** start of Provided data **
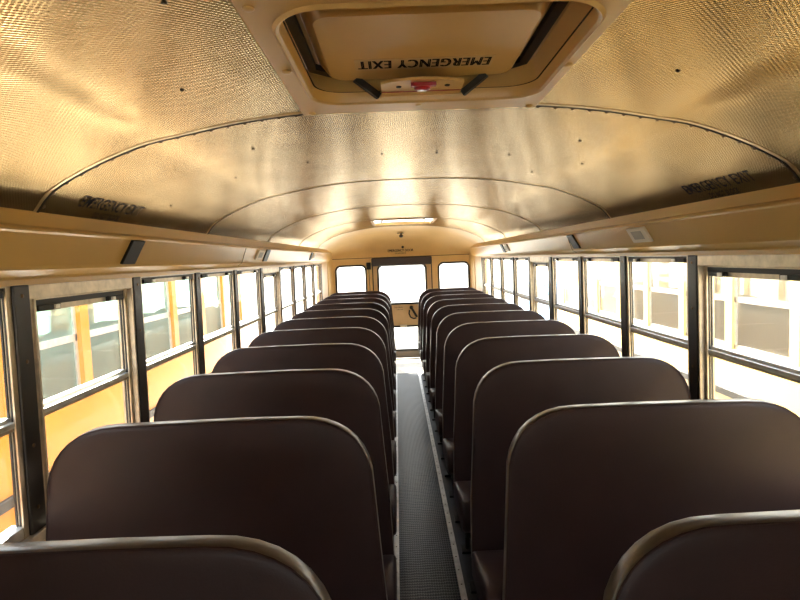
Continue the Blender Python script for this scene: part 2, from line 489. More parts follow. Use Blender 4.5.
** end of Provided data **
** start of Provided data **
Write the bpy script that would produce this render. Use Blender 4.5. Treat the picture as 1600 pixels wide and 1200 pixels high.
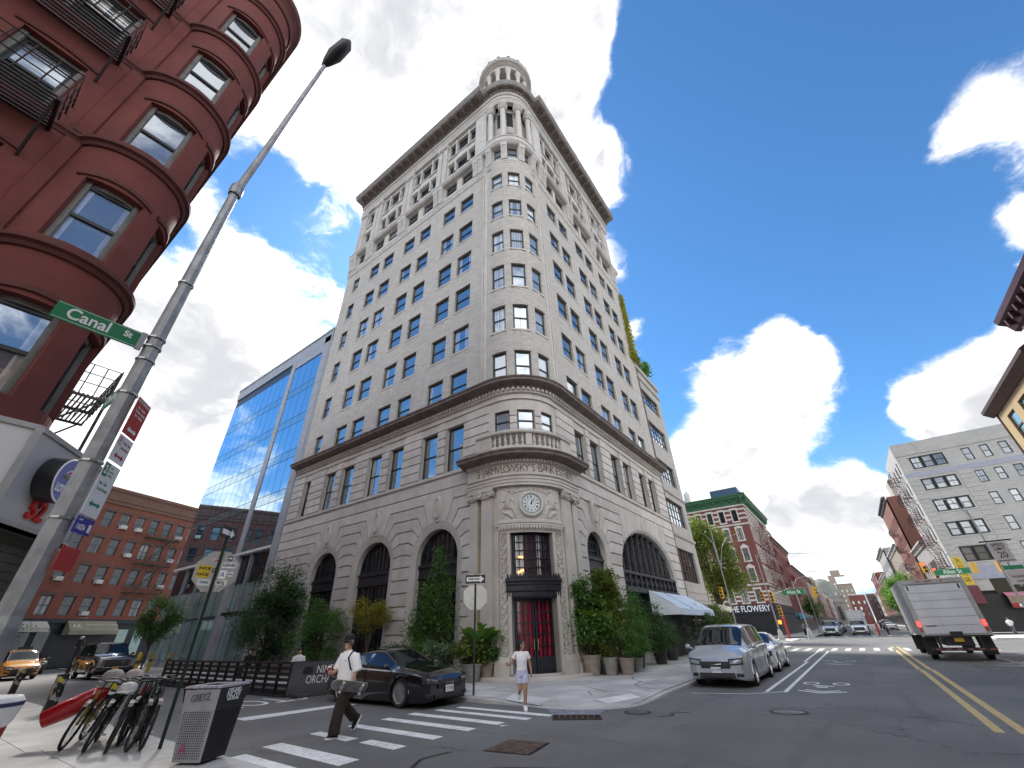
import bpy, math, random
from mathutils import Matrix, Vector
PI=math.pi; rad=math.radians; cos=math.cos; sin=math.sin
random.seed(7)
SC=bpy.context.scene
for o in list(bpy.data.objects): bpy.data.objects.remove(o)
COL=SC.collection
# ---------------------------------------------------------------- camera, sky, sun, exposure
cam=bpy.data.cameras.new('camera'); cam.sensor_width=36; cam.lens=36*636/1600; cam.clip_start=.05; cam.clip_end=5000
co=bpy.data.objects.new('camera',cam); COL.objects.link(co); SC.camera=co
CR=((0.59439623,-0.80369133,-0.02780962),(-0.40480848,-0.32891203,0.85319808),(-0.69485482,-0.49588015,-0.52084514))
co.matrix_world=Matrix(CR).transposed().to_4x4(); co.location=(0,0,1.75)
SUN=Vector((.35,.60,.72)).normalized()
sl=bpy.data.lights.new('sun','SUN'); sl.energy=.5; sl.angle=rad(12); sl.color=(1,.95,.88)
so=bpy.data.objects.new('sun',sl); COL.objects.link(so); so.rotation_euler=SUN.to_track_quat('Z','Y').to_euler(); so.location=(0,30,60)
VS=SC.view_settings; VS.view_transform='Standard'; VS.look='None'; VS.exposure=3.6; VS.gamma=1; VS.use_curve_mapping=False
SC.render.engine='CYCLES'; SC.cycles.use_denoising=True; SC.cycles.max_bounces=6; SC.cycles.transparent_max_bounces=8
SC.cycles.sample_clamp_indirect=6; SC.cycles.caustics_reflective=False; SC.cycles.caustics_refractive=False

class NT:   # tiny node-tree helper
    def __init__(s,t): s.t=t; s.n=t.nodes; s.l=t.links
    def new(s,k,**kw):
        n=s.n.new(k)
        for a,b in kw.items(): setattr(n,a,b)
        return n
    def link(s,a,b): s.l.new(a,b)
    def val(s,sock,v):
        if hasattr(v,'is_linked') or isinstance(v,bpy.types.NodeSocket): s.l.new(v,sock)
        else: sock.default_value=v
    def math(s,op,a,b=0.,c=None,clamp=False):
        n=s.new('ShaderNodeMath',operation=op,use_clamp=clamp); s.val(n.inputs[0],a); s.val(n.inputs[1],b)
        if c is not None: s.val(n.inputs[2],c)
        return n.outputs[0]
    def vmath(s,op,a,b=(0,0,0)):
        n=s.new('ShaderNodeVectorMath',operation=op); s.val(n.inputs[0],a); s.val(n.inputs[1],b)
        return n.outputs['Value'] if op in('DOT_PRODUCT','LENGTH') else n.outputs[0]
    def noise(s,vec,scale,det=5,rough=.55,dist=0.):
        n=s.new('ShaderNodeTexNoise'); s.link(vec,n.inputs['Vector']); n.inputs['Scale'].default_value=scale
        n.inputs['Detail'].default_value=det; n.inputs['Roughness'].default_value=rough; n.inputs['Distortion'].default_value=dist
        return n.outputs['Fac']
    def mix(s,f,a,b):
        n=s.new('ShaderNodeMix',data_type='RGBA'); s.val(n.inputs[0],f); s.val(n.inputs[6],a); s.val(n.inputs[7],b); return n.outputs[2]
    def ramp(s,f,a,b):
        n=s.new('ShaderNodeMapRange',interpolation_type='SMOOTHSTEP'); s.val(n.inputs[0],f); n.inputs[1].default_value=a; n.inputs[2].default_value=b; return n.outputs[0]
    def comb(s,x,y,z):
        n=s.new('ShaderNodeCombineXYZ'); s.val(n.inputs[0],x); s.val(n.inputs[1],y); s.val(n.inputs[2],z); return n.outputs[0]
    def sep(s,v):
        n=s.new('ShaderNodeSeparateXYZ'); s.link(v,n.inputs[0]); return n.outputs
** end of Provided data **
Given problem >> Show every line from the entries above in which the word "script" appears.

Full solution >>
Continue the Blender Python script for this scene: part 2, from line 489. More parts follow. Use Blender 4.5.
Write the bpy script that would produce this render. Use Blender 4.5. Treat the picture as 1600 pixels wide and 1200 pixels high.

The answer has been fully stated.